November 17, 2016

It’s a Marketing Mess! Artificial Intelligence vs Machine Learning

Artificial intelligence is a thing. No matter where you turn, technology companies are selling AI as the secret sauce in their cybersecurity platforms, their decision support systems, their network analytics tools, even their email marketing software. You name it, it’s got “AI Inside.” You’ll see that acronym AI often, as companies refer to artificial intelligence that way – which in itself is pretty vague, as you’d expect for a term that’s been bandied about for many decades and has a great number of representative branches.

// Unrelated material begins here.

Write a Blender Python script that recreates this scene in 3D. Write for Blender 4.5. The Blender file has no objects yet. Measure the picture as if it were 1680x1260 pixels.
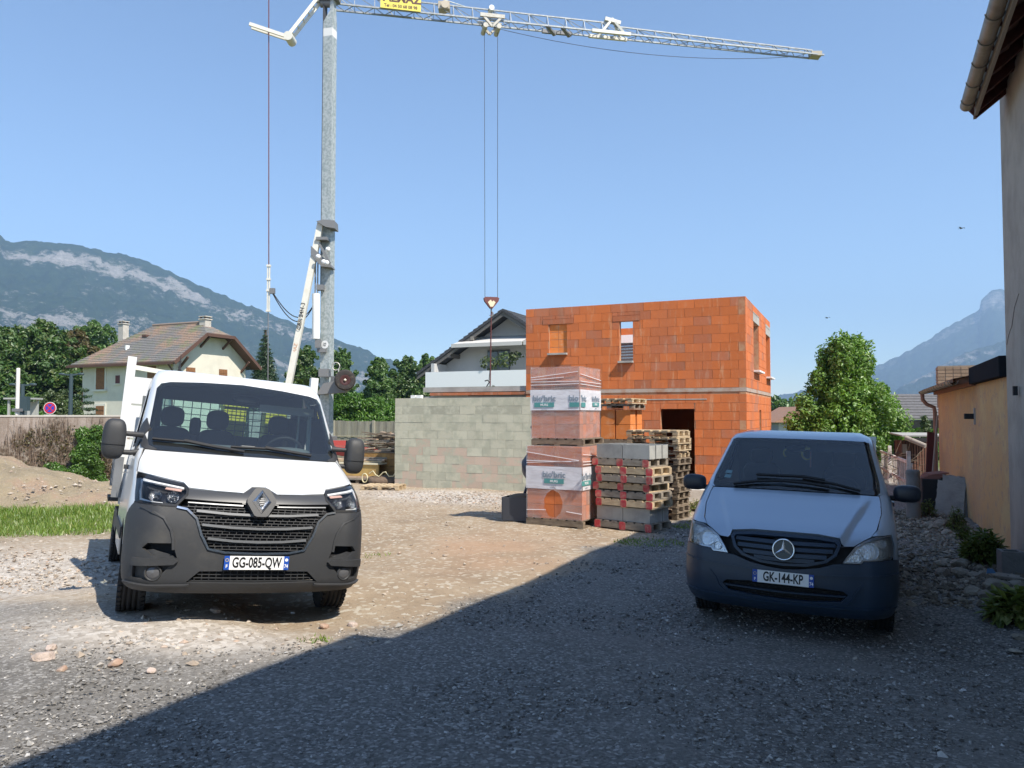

In our current context, AI generally refers to hardware or software that thinks, learns, and cognitively processes data the same way a human would, although presumably faster and more accurately: Think about Commander Data from Star Trek as a human-shaped role model for what AI could become someday.

The latest marketing discovery of AI as a cybersecurity product term only exacerbates an already complex landscape of jingoisms with like muddled understanding. A raft of these associated terms, such as big data, smart data, heuristics (which can be a branch of AI), behavioral analytics, statistics, data science, machine learning and deep learning. Few experts agree on exactly what those terms mean, so how can consumers of the solutions that sport these fancy features properly understand what those things are?

From an InfoSec perspective, Igor Baikalov, Chief Scientist of Securonix, describes Big Data as a marketing term that combines existing technologies and architecture to achieve some specific goal, and evolves as the market gets saturated. Vendors can sell Big Data as 3 V’s (Volume, Velocity, Variety), cross-sell it as 4 V’s (+ Veracity), up-sell it as 5 V’s (+ Value), and – if they are really late to the market and desperate – down-sell it as 7 V’s (+ Variability and Visualization).

Not only is the definition of Big Data fuzzy, “but the problem with Big Data is that it is only that, data. The true value of the data comes with some analysis or other learning techniques applied to it,” says Baikalov.